Where Do We Go from Here?
Instead of rethinking the sanity of our basic policy on drugs, federal police agencies appear bent on blaming technology —unbreakable encryption via e-mail, encrypted cellular phones and faster, cheaper networked computers —for the losses sustained in the drug war. This is clearly nonsense.
In 1999 alone, Americans spent an estimated $63 billion on illegal drugs, according to the Office of National Drug Control Policy. And the National Institute on Drug Abuse stated: “The estimated total cost of drug abuse in the United States — including health care and lost productivity —was $110 billion in 1995, the latest year for which data is available.”
In addition, a U.S. Customs Service report said the department will soon be able to inspect only 1 percent of all goods entering the U.S..
This is the score after six and a half decades of our drug policy. Do we have to wait until 2037 to recognize that we lost the Hundred Years? Drug War? And, in the meantime, will we see more and more attacks on technology as the evil ally of narcotics?

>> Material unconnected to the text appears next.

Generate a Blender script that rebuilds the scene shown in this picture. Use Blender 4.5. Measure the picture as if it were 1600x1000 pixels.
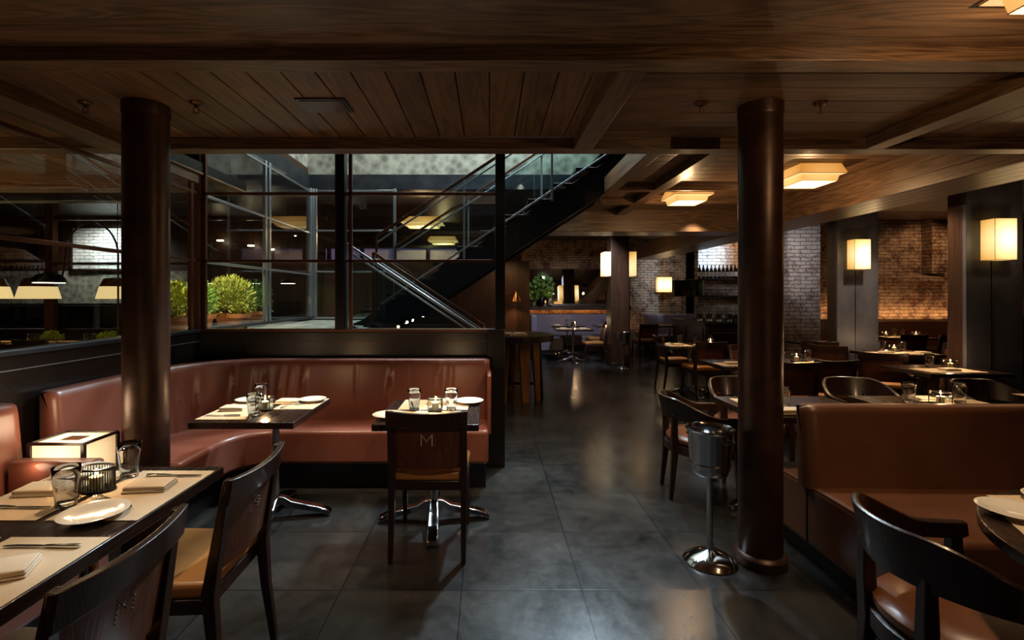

The obvious yet politically difficult solution here is to remove the profitability factor from drugs. Will there be more casualties? Will more people succumb to addiction? Maybe. But dont we already have casualties? You have to employ some tortured logic to rationalize how removing the profit incentive from drug use could make things any worse than they are.
Now the Feds want to escalate the war as an excuse for having their way with encryption. But encryption is an essential business tool and a means of protecting our privacy. Outlawing it as a scapegoat of our drug policy is like trembling in fear before the great Wizard of Oz and paying no attention to the discredited man and his policies behind the curtain.